Costa Rica reportedly based its case on international law with particular emphasis on the Alexander Award and Mr Alexander’s mapping of the San Juan estuary, which although subject to possible natural changes did not allow for artificially-dug channels. The ICJ judgment upheld this fundamental argument, finding that not only had Nicaragua violated Costa Rican sovereignty by opening up three channels to the Caribbean Sea and by sending soldiers to the area, but had also ignored measures imposed by the Court to prevent such works. In addition, the judgment found that Managua had ignored Costa Rica’s rights to use the San Juan River.
Nicaragua now has 12 months to pay Costa Rica mutually agreed compensation for material damage done to the Calero wetlands, failing which the ICJ itself will determine the quantum of the settlement.
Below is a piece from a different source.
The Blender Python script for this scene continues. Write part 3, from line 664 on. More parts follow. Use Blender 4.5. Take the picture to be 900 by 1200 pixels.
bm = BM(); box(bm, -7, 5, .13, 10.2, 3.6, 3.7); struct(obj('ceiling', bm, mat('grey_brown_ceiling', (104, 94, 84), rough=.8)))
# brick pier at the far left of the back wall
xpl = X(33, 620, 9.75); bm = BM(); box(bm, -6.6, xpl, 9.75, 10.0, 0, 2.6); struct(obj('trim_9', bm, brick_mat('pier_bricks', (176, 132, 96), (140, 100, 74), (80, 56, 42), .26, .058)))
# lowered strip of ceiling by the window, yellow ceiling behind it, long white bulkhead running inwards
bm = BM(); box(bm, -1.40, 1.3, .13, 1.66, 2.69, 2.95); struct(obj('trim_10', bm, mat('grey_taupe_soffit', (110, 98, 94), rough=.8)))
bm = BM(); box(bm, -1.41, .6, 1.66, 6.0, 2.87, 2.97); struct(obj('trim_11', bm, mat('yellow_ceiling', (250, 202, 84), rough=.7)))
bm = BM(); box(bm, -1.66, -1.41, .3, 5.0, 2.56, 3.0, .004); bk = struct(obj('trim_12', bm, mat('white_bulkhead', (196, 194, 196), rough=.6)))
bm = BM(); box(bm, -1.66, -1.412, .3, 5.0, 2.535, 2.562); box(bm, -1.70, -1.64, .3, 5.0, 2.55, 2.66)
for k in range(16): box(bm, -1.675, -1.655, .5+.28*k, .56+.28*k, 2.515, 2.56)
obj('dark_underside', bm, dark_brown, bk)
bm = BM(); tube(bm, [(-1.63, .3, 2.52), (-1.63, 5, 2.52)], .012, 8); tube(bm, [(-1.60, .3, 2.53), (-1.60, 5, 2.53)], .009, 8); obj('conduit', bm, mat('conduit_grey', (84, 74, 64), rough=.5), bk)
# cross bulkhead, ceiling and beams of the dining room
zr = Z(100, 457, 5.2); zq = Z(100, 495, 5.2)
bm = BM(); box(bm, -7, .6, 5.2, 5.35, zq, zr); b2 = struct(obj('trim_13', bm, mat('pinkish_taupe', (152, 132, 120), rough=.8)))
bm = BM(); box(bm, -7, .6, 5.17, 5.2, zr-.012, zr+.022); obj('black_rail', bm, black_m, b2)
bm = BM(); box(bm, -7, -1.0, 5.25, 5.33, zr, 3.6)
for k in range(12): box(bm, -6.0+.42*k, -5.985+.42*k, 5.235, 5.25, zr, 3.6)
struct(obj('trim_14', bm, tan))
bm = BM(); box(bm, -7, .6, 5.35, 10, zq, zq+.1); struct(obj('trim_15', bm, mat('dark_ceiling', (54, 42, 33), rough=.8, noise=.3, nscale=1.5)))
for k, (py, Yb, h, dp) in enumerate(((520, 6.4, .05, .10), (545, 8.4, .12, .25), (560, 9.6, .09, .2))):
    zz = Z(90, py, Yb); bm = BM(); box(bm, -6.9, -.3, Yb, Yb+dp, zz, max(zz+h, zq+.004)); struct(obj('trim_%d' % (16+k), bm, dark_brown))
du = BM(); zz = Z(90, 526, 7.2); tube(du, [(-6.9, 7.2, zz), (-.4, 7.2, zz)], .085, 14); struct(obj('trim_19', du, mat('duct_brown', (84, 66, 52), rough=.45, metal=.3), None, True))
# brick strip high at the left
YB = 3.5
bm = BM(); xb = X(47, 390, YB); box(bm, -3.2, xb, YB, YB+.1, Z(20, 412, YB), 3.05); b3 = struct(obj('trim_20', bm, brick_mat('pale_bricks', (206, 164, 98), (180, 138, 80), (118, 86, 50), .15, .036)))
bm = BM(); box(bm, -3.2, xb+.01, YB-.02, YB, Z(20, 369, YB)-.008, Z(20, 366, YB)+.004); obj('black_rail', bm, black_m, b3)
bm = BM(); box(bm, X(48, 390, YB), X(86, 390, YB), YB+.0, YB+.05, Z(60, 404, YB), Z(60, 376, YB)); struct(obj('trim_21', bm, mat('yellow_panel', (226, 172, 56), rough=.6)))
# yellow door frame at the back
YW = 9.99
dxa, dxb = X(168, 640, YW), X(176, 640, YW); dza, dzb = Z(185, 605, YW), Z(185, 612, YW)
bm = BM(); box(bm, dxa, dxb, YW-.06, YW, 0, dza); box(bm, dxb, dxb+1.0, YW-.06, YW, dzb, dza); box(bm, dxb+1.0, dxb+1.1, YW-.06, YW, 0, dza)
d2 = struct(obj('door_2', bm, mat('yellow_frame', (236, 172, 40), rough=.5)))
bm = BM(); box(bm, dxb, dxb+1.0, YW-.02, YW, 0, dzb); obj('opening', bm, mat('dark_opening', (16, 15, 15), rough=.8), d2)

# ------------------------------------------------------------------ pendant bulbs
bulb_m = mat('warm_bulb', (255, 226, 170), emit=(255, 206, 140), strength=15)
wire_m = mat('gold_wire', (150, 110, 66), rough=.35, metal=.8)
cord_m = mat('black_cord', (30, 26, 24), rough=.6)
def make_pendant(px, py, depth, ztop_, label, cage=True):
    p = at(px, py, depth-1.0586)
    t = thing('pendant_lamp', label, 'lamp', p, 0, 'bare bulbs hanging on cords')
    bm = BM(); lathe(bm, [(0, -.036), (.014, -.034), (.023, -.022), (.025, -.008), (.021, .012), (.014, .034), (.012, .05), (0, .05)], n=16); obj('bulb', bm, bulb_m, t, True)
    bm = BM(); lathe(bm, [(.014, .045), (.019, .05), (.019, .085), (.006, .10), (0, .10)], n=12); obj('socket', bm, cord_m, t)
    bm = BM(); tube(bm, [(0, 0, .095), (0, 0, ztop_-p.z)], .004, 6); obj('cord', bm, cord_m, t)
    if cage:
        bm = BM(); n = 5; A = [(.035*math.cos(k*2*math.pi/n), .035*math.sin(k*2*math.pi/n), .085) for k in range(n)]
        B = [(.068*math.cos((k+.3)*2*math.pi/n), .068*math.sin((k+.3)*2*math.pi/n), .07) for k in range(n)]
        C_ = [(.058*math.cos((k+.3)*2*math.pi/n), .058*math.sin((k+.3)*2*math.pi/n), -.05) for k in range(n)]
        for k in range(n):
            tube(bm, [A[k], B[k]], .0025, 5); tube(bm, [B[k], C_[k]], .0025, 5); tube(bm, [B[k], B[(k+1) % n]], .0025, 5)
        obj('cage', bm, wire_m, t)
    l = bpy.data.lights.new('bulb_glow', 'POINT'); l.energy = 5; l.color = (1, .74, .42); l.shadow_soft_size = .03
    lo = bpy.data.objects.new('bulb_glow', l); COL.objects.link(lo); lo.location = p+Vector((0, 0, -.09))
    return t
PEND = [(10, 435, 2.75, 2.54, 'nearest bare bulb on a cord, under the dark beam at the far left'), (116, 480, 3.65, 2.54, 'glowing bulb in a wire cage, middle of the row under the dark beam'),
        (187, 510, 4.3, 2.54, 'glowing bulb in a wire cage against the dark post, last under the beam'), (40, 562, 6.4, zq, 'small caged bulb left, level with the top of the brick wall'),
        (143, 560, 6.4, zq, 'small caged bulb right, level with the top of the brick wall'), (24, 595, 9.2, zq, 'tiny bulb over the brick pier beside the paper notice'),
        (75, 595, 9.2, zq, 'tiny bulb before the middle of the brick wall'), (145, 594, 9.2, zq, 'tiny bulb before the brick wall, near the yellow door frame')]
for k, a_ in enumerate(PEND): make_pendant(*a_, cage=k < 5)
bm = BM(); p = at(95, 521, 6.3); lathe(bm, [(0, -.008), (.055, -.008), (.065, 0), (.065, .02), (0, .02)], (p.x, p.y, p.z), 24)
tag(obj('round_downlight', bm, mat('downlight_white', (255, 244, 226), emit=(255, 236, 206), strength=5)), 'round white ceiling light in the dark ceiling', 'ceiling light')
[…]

As seems to be the norm in ICJ decisions, both parties shouldered part of the blame for arguably the worst diplomatic crisis in the history of relations between the two countries The judges did not support the Costa Rican contention that “hostile acts” had taken place and, in response to the Nicaraguan countersuit against the Costa Rican road, they ruled that the Costa Ricans had broken international law in not presenting environmental impact studies to justify the building of the road; they did not, however, award costs to the Nicaraguan side.
Nicaraguan Vice-President Moisés Omar Halleslevens has hailed the ruling as “balanced” and it has been accepted by President Ortega, fuelling hopes for a dramatic improvement in bilateral relations, which had come under further strain due to Nicaragua’s decision last month to close its border, leaving some 5,000 Cuban migrants stranded in Costa Rica.
Most importantly though, the ruling is binding and non-appealable and, with respect to Costa Rica’s sovereignty and territorial integrity, it represents a significant victory for the government of President Luis Guillermo Solís and for the application of international law.